Tropical Bamboo Incense Burner

Good design goes to heaven; bad design goes everywhere.” — Mieke Gerritzen

We love burning incense but we hate those crappy, narrow incense burners – any hint of air movement and the ashes end up anywhere else but on the burner! Try carrying one to the trash as all the ashes fly off then you have to clean all that up – as if I don’t have enough to do!

We decided to make a better incense burner from Golden Bamboo because:

  • we have a lot of bamboo
  • pure function

Cutting the Bamboo

A bamboo stem has nodes and internodes. You can see a ring that goes around the stem and those are nodes – they are solid. The space between the nodes are the internodes – they are hollow.

Cut the bamboo where you see red lines [See photo below] and you will get a node at one end and the entire internode. The blue dotted line is where you cut the side of the internode off to expose the hollow portion. We used a jig saw …it’s the only saw we have!

After cutting we sanded it to smooth the edges and rough areas.

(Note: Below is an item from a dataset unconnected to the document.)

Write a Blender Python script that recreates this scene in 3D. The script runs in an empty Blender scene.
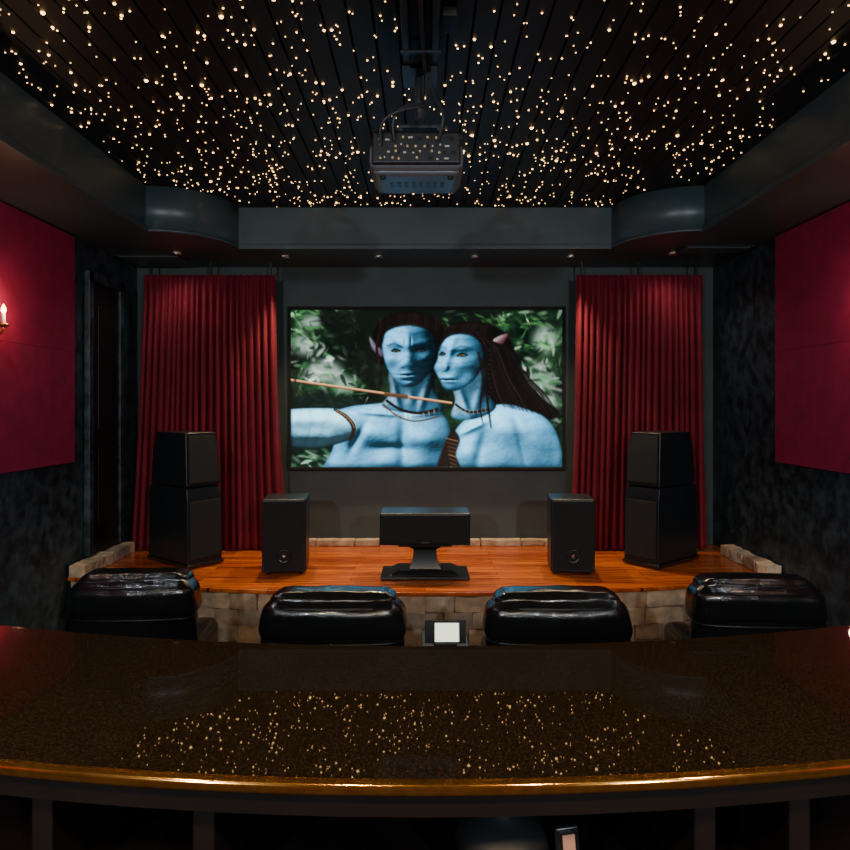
import bpy, bmesh, math, random
import numpy as np
from mathutils import Vector, Matrix, noise
random.seed(7)
rng = np.random.RandomState(11)
CZ = 1.90            # eye height above the lower floor
STG = CZ - 1.29      # stage top
F = 650.0
D = bpy.data
scene = bpy.context.scene

# ------------------------------------------------------------------ materials
def s2l(c):
    return tuple((v/12.92 if v <= 0.04045 else ((v+0.055)/1.055)**2.4) for v in c)
def rgb(r, g, b):
    return s2l((r/255., g/255., b/255.))

def mat(name, col, rough=0.5, metal=0.0, col2=None, nscale=6.0, bump=0.0, bscale=40.0,
        coat=0.0, sheen=0.0, emis=None, estr=0.0, spec=0.5, lo=0.35, hi=0.65, rough2=None, detail=6.0):
    m = D.materials.new(name); m.use_nodes = True
    nt = m.node_tree; b = nt.nodes['Principled BSDF']
    b.inputs['Base Color'].default_value = (*col, 1)
    b.inputs['Roughness'].default_value = rough
    b.inputs['Metallic'].default_value = metal
    b.inputs['Specular IOR Level'].default_value = spec
    b.inputs['Coat Weight'].default_value = coat
    b.inputs['Coat Roughness'].default_value = 0.05
    if sheen:
        b.inputs['Sheen Weight'].default_value = sheen
        b.inputs['Sheen Roughness'].default_value = 0.4
        b.inputs['Sheen Tint'].default_value = (*[min(1, c*3+.02) for c in col], 1)
    if emis:
        b.inputs['Emission Color'].default_value = (*emis, 1)
        b.inputs['Emission Strength'].default_value = estr
    tc = nt.nodes.new('ShaderNodeTexCoord')
    if col2:
        n = nt.nodes.new('ShaderNodeTexNoise'); n.inputs['Scale'].default_value = nscale
        n.inputs['Detail'].default_value = detail
        r = nt.nodes.new('ShaderNodeValToRGB')
        r.color_ramp.elements[0].position = lo; r.color_ramp.elements[1].position = hi
        r.color_ramp.elements[0].color = (*col, 1); r.color_ramp.elements[1].color = (*col2, 1)
        nt.links.new(tc.outputs['Object'], n.inputs['Vector'])
        nt.links.new(n.outputs['Fac'], r.inputs['Fac'])
        nt.links.new(r.outputs['Color'], b.inputs['Base Color'])
        if rough2 is not None:
            mr = nt.nodes.new('ShaderNodeMapRange')
            mr.inputs['From Min'].default_value = lo; mr.inputs['From Max'].default_value = hi
            mr.inputs['To Min'].default_value = rough; mr.inputs['To Max'].default_value = rough2
            nt.links.new(n.outputs['Fac'], mr.inputs['Value'])
            nt.links.new(mr.outputs['Result'], b.inputs['Roughness'])
    if bump:
        n2 = nt.nodes.new('ShaderNodeTexNoise'); n2.inputs['Scale'].default_value = bscale
        n2.inputs['Detail'].default_value = 5
        bp = nt.nodes.new('ShaderNodeBump'); bp.inputs['Strength'].default_value = bump
        bp.inputs['Distance'].default_value = 0.01
        nt.links.new(tc.outputs['Object'], n2.inputs['Vector'])
        nt.links.new(n2.outputs['Fac'], bp.inputs['Height'])
        nt.links.new(bp.outputs['Normal'], b.inputs['Normal'])
    return m

M = {}
M['wallgrey'] = mat('screen_wall_paint', rgb(56,66,64), .6, col2=rgb(64,74,72), nscale=3, bump=.15, bscale=60)
M['plaster'] = mat('dark_plaster', rgb(26,36,42), .42, col2=rgb(64,80,90), nscale=11, bump=.8, bscale=22, lo=.38, hi=.78, rough2=.6)
M['rearwall'] = mat('tan_plaster', rgb(190,112,46), .7, col2=rgb(165,92,38), nscale=3, bump=.2)
M['soffit'] = mat('soffit_paint', rgb(64,80,85), .35, col2=rgb(58,73,78), nscale=2, bump=.05)
M['ceil'] = mat('ceiling_boards', rgb(10,14,15), .55, col2=rgb(18,24,26), nscale=4, bump=.1)
M['panel'] = mat('magenta_fabric', rgb(128,3,52), .9, col2=rgb(146,5,62), nscale=9, bump=.3, bscale=300, sheen=.1)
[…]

We made a mistake with the saw so we glued a couple seashells over it to hide it plus they go with the tropical island feel of the bamboo so it’s all good. Mistakes are going to happen so don’t freak out when they do, just hide them!

Add Feet

To keep the bamboo from rolling, we glued (E6000) two small flat stones to the bottom for feet. Also drill a small hole to insert the stick incense.

Easy Dumping!

The reason we wanted one node in the design was for dumping ashes –  when you pick it up and hold it on it’s end the ashes fall down to the node and are contained until you get to the trash. The arrow shows the direction the ashes fall. Neat right!?

Coil (optional)

We prefer stick and Tibetan incense. Tibetan incense usually has no stick in the center – it is ALL incense. [See photo below] There was no way to put the small end into the hole for burning. We had to come up with a way to burn it so we created a little coil with some wire.

To make the coil, use a small dowel or a pencil and wind the wire around until it’s a couple inches long. Leave a couple inches straight so you can insert it where the incense would normally go. Now you’re good to go.

Photo Below: Coil inserted into hole.

Photo Below: Incense in coil

Photo Below: A functional, tropical-style, bamboo incense burner with the “normal” stick incense.

Oh! By the way, we don’t burn Cone Incense – the smell is somewhat different to us so we prefer stick.

[Email Subscribe]

Comments

  1. Awesome!! May i buy one with coil included please?!?!?

    • Organic Crafter says

      Weird, I replied to your comment but it disappeared! huh…

      We only made one of these and have never sold them. I’m not 100% sure where this one went. I think it’s in a box in my garage.